Von Wedemeyer’s film project Von Gegenüber (From the Opposite Side, 2007), shown to critical acclaim at last year’s Sculpture Projects Muenster, picks up from where Rien du tout leaves off. Shot from the perspective of someone wandering the streets, the 40-minute film loop tracks 24 hours in the life of the area around Muenster railway station. There are narrative threads running through the piece: men gathering in the homeless shelter, a woman thrown off a train, a bomb found in the station, a group of protesters with placards, some architects measuring up the plaza for development, kebab stalls, car parks. Underpasses and security guards feature a lot: security seems to be a major concern.

Von Gegenüber is a curious blend of fiction and documentary in both content and technique. If a theme of Rien du tout is the complex personal/social dynamic within the staging of fictional drama, Von Gegenüber focuses largely on the spatio-temporal tension of filmmaking, and, by extension – and here specifically in the context of ‘sculpture’ – of perception. Here the city is a stage for the private and public performance of daily life. The film was screened in a previously disused cinema adjacent to the railway station and results in an acute heightening of awareness to the surrounding landscape: a projection onto and an interpretation of one’s immediate environment.

So, to return to Antonioni (who trained as a documentary maker), and whose background is evident in the way he plays fast and loose with framing. Antonioni builds a narrative consisting of apparently random close-ups and oblique camera angles; and choreographs crowd scenes so they seem to push against the edges of the frame; he infuses a documentary register with the sometimes slower pace or grand sweep of the cinematic. Von Wedemeyer’s work, although very different from Antonioni’s, reveals a similar preoccupation with framing that oscillates between cinematic and documentary conventions as well as being aware of those pertaining to the white cube and exhibition formats. To think of film as both culture and industry is interesting here, or to consider where the political is located in relation to critical filmmaking and how fiction and myth inform and communicate a historic and socio-economic narrative and vice versa.
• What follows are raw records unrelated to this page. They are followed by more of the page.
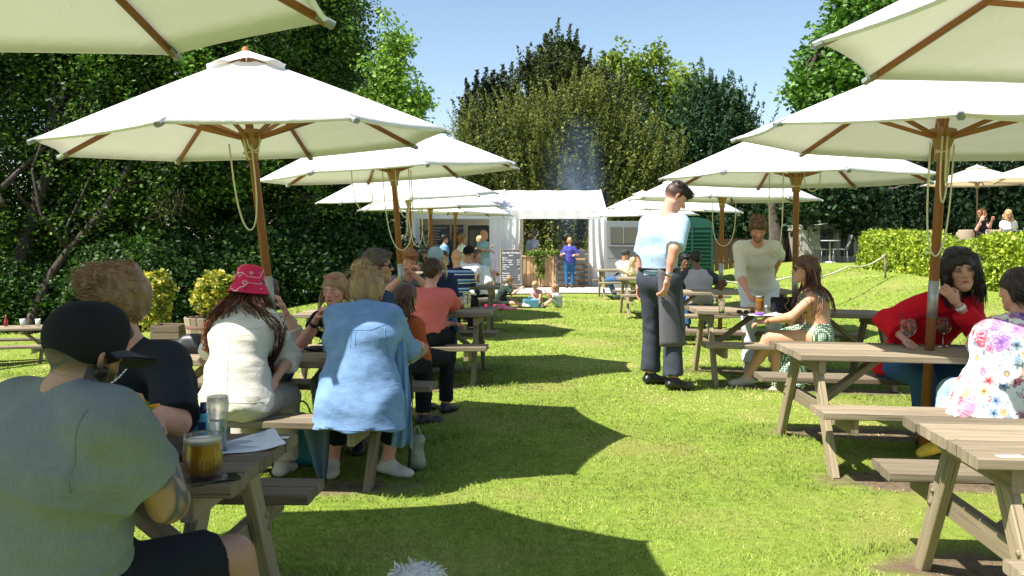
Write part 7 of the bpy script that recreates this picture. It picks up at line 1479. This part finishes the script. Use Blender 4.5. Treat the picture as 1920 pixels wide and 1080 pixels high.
# ---------------------------------------------------------------- dog
def dog():
    x, y = W(785, 0, 2.9)[0], 2.9; base = np.array([x, y, G(x, y)]); Hd = base+np.array((0, -.06, .415)); P = []
    b0 = base
    P += [seg(b0+(0, .16, .12), b0+(0, -.02, .25), .085, .072, k=.05), seg(b0+(0, -.02, .24), Hd+(0, .03, -.04), .06, .05, k=.04), ball(Hd, (.062, .062, .058), .03), seg(Hd+(0, -.045, -.018), Hd+(0, -.085, -.028), .028, .020, k=.02)]
    for sx in (-1, 1):
        P += [seg(b0+(sx*.045, -.03, .18), b0+(sx*.05, -.045, .10), .034, .026, k=.02), seg(b0+(sx*.05, -.045, .10), b0+(sx*.05, -.04, .025), .025, .021, k=.01), ball(b0+(sx*.05, -.058, .018), (.024, .035, .018), .01), seg(b0+(sx*.065, .13, .12), b0+(sx*.085, .04, .08), .055, .04, k=.03), seg(b0+(sx*.085, .04, .08), b0+(sx*.08, .12, .03), .03, .022, k=.02), seg(b0+(sx*.08, .12, .025), b0+(sx*.08, .03, .018), .02, .022, k=.01)]
    P += [seg(b0+(0, .22, .10), b0+(.03, .30, .20), .028, .02, k=.03)]+[ball(Hd+(sx*.060, .005, .008), (.020, .024, .042), .015) for sx in (-1, 1)]
    V, Q = field(P, .006, lambda X, d: d-.004*wob(X, 60, 3)); C = np.tile((.62, .62, .62), (len(V), 1)); m_ = np.linalg.norm(V-(Hd+(0, -.09, -.03)), axis=1) < .05; C[m_] = (.5, .44, .38)
    root = mk('dog', V-base, Q, M['hair'], loc=base, cols=C); tag(root, 'fluffy white dog peeking up at the bottom edge of the picture', 'dog')
    for sx in (-1, 1):
        b = MB(); b.ball(tuple(Hd+(sx*.024, -.055, .004)-base), .008, 8); b.build('eye', M['black'], root)
    b = MB(); b.ball(tuple(Hd+(0, -.106, -.024)-base), (.012, .008, .009), 8); b.build('nose', M['black'], root)
    r = np.random.default_rng(2); n = 7000; pk = r.integers(0, len(V), n); p0 = V[pk]; c0 = np.where((p0[:, 2] > Hd[2]-.07)[:, None], Hd, b0+(0, .06, .16)); nr = p0-c0; nr /= np.linalg.norm(nr, axis=1, keepdims=True); path = np.zeros((n, 5, 3)); path[:, 0] = p0-nr*.003; d = nr*.8+r.normal(size=(n, 3))*.35+np.array((.1, 0, -.2)); L = .028*(.4+r.random((n, 1)))
    for i in range(1, 5): d /= np.linalg.norm(d, axis=1, keepdims=True); path[:, i] = path[:, i-1]+d*L/4; d = d+np.array((0, 0, -.25))+r.normal(size=(n, 3))*.2
    v, q, c = ribbons(path, .004, (.66, .66, .66), .12, 3); mk('fur', v-base, q, M['hair'], root, cols=c)
dog()
# ---------------------------------------------------------------- barbecue smoke rising behind the counter
def smoke():
    m = bpy.data.materials.new('smoke'); m.use_nodes = True; n = m.node_tree; n.nodes.remove(n.nodes['Principled BSDF']); v = N(n, 'VolumePrincipled'); v.inputs['Color'].default_value = (.50, .68, 1.0, 1)
    c = coord(n); wv = N(n, 'TexNoise'); wv.inputs['Scale'].default_value = .5; n.links.new(c, wv.inputs['Vector']); sb = N(n, 'VectorMath', operation='MULTIPLY_ADD'); n.links.new(wv.outputs['Color'], sb.inputs[0]); sb.inputs[1].default_value = (1.8, 1, 0); sb.inputs[2].default_value = (-.9, -.5, 0)
    ad = N(n, 'VectorMath', operation='ADD'); n.links.new(c, ad.inputs[0]); n.links.new(sb.outputs[0], ad.inputs[1])
    mp = N(n, 'Mapping'); mp.inputs['Scale'].default_value = (1/1.5, 1/1.6, 1/3.8); mp.inputs['Location'].default_value = (0, -.25, -.72); n.links.new(ad.outputs[0], mp.inputs[0]); g = N(n, 'TexGradient'); g.gradient_type = 'QUADRATIC_SPHERE'; n.links.new(mp.outputs[0], g.inputs[0])
    m2 = N(n, 'Mapping'); m2.inputs['Scale'].default_value = (1, 1, .4); n.links.new(ad.outputs[0], m2.inputs[0]); f = noise(n, m2.outputs[0], 1.5, 4, .6, .5); r_ = ramp(n, f, [(.40, (0,)*3), (.70, (1,)*3)]); mu = N(n, 'Math', operation='MULTIPLY'); n.links.new(r_, mu.inputs[0]); n.links.new(g.outputs['Color'], mu.inputs[1]); m3 = N(n, 'Math', operation='MULTIPLY'); n.links.new(mu.outputs[0], m3.inputs[0]); m3.inputs[1].default_value = .8
    n.links.new(m3.outputs[0], v.inputs['Density']); n.links.new(v.outputs[0], n.nodes['Material Output'].inputs['Volume']); b0 = W(1085, 480, 30.6); b = MB(); b.box((0, .4, 2.5), (3.4, 3.4, 6.2)); b0[2] = .2
    o = b.build('smoke', m, None, tuple(b0)); tag(o, 'thin blue barbecue smoke rising behind the counter', 'smoke', None, 'stuff')
smoke()
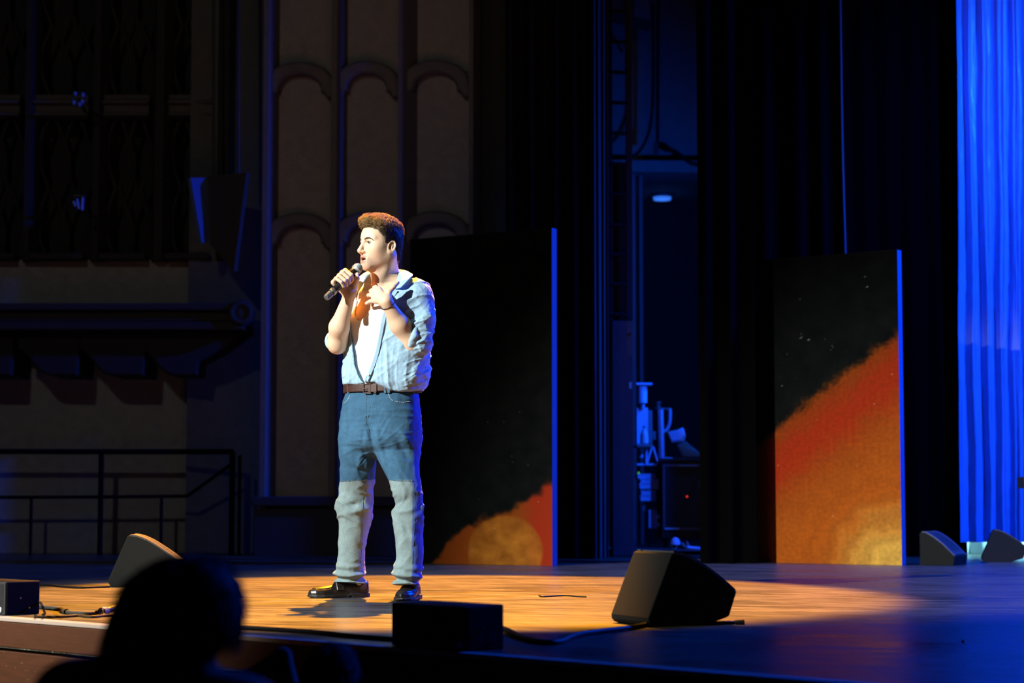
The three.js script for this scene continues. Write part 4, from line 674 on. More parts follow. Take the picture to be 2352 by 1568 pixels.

Von Wedemeyer’s most recent film, which is currently in production and yet to be titled, focuses on a politician and is set backstage after an election. The victorious politician practises a speech declining accession to power. At the time of writing this, Hillary Clinton had just won sweeping victories in Ohio and Texas, setting her back on track against Barack Obama in the fascinating drama that is the Democratic election race. In this instance it is interesting to think about that performance of power in relation to Von Wedemeyer’s practice, to recognize the staging of politics, and how capital and power work, and to ponder their implications.